Read the material below and tally how many lines hold the word "script", giving the number and nothing else.

Collected data
________________

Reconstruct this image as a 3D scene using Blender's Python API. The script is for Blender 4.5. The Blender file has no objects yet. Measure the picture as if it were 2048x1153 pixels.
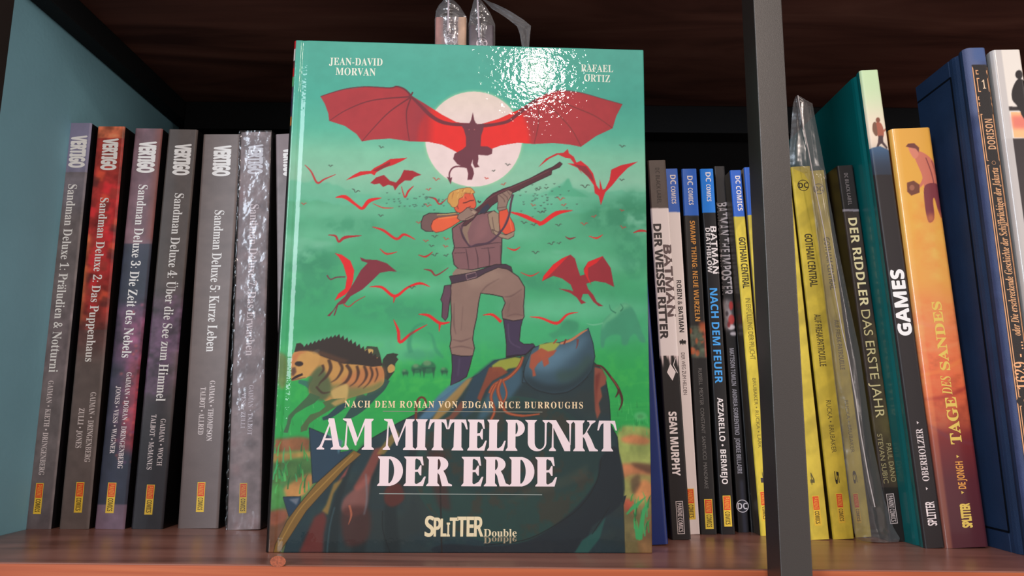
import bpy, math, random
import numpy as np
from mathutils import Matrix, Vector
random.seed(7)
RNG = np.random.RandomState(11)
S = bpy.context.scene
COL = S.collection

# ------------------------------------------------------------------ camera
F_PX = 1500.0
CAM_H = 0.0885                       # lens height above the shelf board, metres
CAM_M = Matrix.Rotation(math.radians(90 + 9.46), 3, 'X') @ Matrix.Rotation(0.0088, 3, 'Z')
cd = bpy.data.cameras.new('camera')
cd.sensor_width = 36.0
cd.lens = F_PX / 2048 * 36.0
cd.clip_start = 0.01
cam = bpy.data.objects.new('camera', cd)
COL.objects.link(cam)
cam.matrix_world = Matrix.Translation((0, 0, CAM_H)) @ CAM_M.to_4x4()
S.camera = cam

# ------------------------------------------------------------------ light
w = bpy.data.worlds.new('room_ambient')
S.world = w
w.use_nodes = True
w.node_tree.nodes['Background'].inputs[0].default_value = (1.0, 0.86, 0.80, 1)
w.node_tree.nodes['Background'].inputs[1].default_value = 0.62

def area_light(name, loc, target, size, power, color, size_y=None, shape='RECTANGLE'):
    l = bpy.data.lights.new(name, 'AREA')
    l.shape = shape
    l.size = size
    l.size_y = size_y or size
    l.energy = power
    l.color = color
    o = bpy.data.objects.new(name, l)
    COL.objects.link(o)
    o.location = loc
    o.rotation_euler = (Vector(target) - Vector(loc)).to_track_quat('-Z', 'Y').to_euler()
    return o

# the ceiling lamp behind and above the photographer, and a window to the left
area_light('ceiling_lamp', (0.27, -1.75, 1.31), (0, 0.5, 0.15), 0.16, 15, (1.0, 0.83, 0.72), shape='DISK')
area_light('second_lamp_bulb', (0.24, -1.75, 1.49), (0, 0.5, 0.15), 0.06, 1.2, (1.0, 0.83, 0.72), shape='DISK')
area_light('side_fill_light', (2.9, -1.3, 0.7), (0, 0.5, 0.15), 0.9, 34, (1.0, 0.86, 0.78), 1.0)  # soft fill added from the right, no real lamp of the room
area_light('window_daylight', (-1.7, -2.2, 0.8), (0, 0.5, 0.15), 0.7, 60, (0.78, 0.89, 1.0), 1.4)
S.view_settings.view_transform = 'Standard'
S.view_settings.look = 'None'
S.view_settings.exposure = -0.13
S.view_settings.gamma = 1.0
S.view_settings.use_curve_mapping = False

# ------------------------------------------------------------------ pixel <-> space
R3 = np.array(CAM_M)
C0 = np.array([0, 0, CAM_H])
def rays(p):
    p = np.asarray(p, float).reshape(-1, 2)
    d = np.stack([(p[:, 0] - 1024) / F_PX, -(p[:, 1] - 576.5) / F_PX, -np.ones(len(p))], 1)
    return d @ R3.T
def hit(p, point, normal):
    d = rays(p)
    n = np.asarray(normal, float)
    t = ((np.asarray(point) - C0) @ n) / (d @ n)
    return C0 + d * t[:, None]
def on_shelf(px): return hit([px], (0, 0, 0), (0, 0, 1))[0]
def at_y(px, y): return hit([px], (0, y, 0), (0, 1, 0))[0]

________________

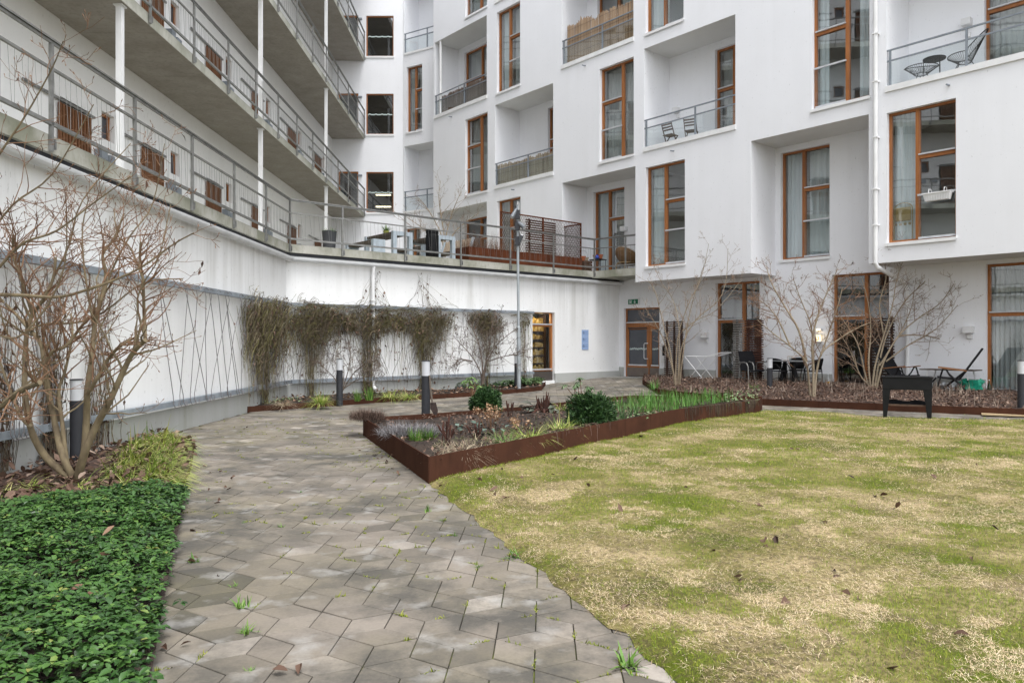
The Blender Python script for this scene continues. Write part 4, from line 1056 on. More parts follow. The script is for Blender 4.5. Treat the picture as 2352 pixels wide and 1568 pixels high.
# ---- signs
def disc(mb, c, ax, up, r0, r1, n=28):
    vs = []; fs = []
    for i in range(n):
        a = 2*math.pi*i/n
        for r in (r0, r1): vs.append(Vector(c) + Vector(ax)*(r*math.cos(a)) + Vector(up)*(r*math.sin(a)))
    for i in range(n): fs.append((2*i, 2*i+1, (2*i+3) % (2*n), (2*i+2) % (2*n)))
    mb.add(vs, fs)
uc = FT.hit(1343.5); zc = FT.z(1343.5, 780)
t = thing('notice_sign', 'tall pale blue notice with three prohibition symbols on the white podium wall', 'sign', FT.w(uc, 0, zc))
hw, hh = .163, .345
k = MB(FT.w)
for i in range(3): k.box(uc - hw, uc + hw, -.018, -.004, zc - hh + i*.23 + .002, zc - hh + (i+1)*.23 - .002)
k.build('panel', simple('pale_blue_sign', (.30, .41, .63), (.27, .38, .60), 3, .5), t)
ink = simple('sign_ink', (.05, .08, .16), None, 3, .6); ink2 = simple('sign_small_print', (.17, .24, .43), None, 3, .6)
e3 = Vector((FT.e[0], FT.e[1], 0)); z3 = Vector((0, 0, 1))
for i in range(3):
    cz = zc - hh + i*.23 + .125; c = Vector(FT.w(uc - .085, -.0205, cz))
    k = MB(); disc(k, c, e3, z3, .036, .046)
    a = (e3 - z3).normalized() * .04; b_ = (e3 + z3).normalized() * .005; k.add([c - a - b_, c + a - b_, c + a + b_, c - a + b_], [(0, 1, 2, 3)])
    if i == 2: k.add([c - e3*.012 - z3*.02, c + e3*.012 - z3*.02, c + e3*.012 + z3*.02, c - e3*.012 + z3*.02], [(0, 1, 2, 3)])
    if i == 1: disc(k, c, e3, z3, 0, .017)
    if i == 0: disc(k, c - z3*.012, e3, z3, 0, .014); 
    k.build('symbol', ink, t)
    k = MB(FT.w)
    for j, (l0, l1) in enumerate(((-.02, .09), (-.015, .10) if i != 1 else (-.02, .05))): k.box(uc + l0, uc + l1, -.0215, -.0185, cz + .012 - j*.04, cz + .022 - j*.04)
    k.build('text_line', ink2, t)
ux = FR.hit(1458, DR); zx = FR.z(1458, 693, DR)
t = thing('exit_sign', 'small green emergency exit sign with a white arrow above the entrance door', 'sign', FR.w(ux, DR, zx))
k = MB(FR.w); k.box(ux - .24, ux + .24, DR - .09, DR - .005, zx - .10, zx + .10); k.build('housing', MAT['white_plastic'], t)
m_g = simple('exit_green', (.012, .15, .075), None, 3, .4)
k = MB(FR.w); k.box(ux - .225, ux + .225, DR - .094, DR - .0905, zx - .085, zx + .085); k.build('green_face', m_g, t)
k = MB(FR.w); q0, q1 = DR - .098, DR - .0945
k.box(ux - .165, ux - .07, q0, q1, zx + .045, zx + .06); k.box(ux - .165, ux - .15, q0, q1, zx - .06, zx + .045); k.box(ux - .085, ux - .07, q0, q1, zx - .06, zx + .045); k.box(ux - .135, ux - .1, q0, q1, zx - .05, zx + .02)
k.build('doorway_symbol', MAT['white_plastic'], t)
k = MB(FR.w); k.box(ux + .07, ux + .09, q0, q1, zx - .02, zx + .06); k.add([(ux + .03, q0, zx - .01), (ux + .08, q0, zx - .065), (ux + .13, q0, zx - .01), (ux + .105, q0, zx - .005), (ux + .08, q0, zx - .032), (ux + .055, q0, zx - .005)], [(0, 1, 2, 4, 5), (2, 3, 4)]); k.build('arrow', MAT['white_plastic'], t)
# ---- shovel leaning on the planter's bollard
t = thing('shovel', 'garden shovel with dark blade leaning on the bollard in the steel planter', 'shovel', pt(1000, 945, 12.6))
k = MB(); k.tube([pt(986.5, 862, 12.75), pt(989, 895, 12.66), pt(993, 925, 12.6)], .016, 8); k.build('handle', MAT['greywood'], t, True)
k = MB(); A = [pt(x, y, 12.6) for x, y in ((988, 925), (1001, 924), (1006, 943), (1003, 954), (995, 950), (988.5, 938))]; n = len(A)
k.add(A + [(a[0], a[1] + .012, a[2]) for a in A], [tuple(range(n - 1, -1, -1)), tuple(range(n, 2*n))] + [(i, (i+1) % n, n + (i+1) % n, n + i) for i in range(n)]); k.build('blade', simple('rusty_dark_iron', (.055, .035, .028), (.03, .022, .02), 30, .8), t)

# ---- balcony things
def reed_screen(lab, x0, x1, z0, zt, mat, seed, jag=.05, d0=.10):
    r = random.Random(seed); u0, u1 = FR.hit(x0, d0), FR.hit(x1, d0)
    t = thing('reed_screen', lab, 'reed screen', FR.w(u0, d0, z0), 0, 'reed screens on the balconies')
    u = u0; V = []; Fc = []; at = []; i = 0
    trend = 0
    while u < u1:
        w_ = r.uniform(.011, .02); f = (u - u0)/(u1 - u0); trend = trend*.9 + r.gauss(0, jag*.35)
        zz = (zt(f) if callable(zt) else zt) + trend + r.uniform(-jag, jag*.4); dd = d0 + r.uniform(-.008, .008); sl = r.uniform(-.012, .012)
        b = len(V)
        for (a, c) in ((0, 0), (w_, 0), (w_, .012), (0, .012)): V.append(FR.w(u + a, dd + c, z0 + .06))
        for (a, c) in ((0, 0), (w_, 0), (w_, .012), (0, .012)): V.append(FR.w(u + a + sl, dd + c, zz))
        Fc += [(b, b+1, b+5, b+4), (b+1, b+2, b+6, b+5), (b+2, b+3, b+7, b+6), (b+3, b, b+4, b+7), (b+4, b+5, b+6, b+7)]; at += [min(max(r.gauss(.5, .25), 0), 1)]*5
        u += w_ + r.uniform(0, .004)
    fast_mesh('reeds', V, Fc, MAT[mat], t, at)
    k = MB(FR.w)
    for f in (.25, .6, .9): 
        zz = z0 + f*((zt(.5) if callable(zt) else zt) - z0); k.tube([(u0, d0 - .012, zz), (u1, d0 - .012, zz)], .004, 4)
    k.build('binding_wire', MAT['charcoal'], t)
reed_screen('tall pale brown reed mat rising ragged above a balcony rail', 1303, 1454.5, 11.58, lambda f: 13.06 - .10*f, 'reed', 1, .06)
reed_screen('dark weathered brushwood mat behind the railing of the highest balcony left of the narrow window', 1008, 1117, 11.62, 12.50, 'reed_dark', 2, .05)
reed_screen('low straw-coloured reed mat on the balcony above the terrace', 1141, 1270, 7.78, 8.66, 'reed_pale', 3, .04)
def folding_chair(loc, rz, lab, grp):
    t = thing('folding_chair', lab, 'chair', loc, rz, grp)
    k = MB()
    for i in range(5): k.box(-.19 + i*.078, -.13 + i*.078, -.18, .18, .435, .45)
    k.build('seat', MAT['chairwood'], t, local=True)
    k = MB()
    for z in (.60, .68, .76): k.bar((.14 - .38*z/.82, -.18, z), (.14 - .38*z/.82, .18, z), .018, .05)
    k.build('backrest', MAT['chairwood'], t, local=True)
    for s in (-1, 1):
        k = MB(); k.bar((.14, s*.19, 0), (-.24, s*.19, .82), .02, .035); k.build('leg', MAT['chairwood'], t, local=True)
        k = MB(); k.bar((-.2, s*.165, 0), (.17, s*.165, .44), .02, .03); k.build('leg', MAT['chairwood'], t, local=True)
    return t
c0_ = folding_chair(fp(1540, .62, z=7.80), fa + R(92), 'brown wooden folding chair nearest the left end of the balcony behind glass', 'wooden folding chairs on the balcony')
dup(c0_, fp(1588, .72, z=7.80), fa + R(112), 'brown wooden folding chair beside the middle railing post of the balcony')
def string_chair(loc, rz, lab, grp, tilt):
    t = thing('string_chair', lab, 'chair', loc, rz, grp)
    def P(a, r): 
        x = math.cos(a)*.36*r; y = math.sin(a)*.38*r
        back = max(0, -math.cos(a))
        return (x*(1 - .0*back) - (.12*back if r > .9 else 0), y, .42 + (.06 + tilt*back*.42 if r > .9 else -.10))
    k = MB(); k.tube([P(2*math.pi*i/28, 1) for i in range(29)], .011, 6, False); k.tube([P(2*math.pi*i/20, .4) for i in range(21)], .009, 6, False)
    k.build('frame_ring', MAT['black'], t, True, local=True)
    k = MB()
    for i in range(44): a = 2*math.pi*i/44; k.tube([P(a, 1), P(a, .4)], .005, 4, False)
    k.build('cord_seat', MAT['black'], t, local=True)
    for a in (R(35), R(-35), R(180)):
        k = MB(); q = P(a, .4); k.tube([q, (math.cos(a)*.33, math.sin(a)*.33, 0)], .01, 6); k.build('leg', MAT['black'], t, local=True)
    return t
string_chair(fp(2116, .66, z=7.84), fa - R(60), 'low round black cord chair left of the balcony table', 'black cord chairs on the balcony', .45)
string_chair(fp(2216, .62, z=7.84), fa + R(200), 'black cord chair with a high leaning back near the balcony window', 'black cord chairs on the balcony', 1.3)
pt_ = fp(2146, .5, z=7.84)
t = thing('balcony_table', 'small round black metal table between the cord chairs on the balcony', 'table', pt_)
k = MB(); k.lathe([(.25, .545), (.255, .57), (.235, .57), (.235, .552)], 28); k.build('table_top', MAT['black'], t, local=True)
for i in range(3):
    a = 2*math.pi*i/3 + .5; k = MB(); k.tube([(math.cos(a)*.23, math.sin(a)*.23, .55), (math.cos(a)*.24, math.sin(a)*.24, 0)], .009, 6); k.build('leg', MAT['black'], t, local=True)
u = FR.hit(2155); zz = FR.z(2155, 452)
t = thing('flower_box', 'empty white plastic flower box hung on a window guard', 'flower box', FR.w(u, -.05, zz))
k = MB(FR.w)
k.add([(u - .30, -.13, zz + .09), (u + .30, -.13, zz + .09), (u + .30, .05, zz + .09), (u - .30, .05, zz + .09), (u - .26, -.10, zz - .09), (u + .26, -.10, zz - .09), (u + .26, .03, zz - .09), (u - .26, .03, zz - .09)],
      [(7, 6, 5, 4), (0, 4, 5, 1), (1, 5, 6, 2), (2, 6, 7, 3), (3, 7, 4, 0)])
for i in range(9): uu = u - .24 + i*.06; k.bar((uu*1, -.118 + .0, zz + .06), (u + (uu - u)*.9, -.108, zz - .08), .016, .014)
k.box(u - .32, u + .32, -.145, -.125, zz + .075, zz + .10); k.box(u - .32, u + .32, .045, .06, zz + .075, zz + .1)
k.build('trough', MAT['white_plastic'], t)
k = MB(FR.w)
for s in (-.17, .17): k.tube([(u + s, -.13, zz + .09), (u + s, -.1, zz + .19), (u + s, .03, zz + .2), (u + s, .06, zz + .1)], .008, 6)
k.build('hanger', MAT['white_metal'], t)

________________

Task solution: 2